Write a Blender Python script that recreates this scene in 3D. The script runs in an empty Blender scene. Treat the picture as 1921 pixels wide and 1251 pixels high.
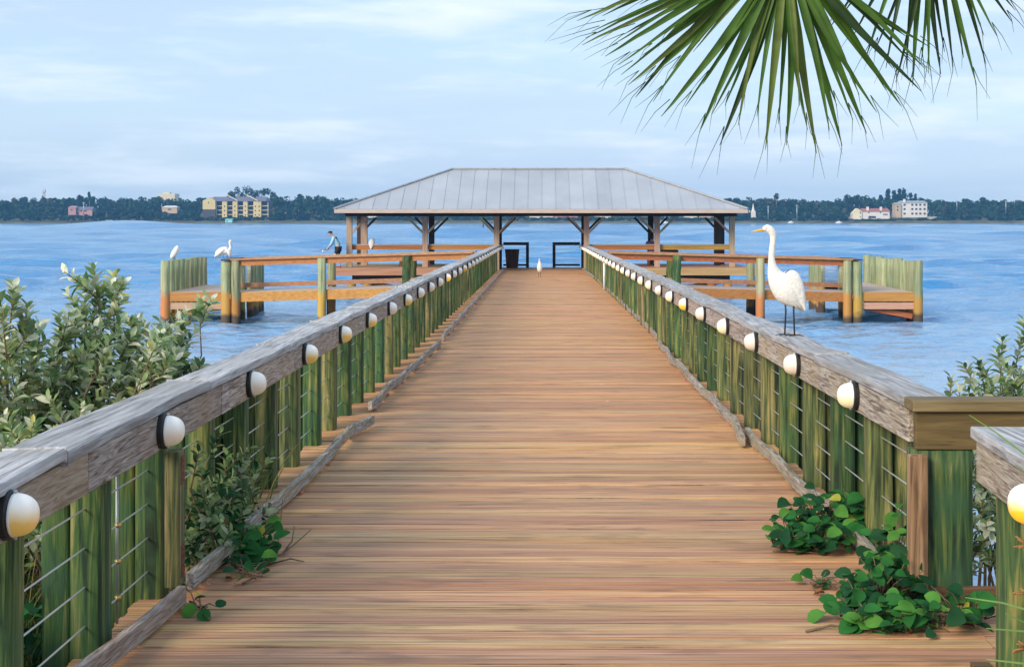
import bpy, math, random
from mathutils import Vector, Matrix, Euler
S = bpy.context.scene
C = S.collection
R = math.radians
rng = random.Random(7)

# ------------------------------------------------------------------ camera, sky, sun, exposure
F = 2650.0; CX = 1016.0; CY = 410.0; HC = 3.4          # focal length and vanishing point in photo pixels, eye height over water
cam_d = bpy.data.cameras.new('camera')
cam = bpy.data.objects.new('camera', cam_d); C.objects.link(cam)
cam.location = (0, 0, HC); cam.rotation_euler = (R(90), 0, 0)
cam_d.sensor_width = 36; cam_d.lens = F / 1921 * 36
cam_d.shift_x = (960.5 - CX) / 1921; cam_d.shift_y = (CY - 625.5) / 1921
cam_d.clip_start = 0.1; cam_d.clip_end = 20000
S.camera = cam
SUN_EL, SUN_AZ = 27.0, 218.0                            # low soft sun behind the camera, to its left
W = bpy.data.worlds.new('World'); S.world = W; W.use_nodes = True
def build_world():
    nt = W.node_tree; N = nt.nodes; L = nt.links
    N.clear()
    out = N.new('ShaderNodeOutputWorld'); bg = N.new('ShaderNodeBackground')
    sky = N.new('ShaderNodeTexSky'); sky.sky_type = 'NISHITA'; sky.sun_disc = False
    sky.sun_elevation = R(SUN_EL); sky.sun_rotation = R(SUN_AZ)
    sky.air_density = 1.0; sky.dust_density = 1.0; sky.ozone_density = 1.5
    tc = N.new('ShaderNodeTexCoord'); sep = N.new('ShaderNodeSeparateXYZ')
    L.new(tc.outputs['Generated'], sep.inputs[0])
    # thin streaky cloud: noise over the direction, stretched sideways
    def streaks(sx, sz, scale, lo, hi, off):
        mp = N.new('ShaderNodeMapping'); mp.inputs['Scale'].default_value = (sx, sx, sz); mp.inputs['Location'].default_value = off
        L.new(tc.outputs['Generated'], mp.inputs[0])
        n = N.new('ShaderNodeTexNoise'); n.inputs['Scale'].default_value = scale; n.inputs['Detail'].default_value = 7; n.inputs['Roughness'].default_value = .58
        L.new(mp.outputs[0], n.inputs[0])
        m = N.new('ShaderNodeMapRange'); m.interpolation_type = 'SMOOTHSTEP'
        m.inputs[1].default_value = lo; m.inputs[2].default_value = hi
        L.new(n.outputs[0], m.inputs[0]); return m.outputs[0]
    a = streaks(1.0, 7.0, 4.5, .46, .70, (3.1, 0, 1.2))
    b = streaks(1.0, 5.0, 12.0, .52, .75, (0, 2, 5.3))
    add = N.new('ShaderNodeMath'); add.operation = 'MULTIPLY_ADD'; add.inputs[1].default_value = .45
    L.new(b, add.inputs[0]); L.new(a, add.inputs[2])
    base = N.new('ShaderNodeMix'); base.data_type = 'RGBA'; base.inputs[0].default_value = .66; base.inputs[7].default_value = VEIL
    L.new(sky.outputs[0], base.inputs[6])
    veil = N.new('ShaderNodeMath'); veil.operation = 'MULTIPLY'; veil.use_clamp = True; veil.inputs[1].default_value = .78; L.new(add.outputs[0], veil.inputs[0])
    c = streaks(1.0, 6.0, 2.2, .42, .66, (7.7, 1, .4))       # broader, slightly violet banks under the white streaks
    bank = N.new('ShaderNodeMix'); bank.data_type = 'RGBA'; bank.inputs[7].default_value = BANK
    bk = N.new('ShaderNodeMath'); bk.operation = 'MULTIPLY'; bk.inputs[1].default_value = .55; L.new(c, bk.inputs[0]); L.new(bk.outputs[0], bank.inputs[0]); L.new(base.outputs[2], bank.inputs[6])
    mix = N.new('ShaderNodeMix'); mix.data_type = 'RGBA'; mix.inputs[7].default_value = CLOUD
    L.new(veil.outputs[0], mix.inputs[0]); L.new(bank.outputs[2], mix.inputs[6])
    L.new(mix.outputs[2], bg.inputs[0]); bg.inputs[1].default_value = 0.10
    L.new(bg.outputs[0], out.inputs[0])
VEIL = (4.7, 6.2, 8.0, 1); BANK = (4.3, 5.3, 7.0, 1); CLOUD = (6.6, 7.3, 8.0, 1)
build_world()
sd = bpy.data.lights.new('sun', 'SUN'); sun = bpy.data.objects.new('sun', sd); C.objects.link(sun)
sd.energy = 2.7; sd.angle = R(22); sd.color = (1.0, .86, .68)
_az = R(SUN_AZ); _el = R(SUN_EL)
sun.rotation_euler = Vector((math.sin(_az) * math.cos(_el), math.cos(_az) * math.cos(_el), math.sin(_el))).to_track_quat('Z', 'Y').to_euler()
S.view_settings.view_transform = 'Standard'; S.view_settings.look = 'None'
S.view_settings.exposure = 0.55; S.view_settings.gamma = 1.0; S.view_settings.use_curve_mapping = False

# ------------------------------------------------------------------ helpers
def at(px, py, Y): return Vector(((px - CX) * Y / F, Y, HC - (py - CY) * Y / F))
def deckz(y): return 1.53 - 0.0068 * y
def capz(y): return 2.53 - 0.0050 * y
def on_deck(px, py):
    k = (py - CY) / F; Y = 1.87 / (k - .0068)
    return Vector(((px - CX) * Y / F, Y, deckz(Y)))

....

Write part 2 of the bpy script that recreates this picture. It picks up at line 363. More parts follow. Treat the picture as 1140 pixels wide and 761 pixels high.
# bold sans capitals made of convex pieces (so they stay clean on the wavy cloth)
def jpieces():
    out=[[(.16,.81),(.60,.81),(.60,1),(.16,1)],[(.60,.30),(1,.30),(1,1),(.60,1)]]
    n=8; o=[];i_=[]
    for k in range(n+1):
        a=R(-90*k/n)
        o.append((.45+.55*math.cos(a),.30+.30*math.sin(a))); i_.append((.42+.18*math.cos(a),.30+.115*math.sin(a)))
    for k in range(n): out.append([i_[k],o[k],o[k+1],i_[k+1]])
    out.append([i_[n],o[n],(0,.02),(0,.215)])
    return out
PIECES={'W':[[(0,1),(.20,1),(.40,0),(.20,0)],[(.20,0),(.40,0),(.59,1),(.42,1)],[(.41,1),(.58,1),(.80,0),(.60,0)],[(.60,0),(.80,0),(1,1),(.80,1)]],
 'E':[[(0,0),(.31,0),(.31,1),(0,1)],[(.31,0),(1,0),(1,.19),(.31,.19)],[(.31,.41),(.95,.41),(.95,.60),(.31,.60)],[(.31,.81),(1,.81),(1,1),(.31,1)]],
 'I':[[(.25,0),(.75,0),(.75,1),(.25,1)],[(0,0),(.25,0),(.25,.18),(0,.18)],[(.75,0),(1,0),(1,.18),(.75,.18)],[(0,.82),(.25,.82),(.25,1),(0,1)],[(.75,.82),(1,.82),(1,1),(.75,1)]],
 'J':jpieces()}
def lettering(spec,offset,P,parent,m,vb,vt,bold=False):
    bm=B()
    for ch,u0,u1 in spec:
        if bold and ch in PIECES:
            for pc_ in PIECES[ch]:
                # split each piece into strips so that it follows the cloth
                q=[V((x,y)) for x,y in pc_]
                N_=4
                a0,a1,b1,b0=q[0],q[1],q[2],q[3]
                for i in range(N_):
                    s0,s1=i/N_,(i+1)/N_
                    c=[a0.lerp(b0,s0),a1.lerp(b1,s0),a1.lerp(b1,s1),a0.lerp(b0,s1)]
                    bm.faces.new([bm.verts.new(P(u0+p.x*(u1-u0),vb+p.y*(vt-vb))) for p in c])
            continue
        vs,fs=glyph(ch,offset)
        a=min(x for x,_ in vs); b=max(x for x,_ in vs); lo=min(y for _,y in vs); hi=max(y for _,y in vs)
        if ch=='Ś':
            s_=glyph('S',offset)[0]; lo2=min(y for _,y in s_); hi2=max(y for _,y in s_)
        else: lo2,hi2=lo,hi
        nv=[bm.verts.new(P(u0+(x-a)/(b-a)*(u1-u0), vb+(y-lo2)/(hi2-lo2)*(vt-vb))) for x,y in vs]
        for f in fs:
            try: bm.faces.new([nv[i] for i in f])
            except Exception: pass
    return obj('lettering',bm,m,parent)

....

● REQUIRED WORK
Exactly as they stand, quote the lines beginning with the one that contains "Write a Blender" and ending with the one that contains "rng = random.Random(7)", with no pictures.

● RESULT FOR THIS EXERCISE
Write a Blender Python script that recreates this scene in 3D. The script runs in an empty Blender scene. Treat the picture as 1921 pixels wide and 1251 pixels high.
import bpy, math, random
from mathutils import Vector, Matrix, Euler
S = bpy.context.scene
C = S.collection
R = math.radians
rng = random.Random(7)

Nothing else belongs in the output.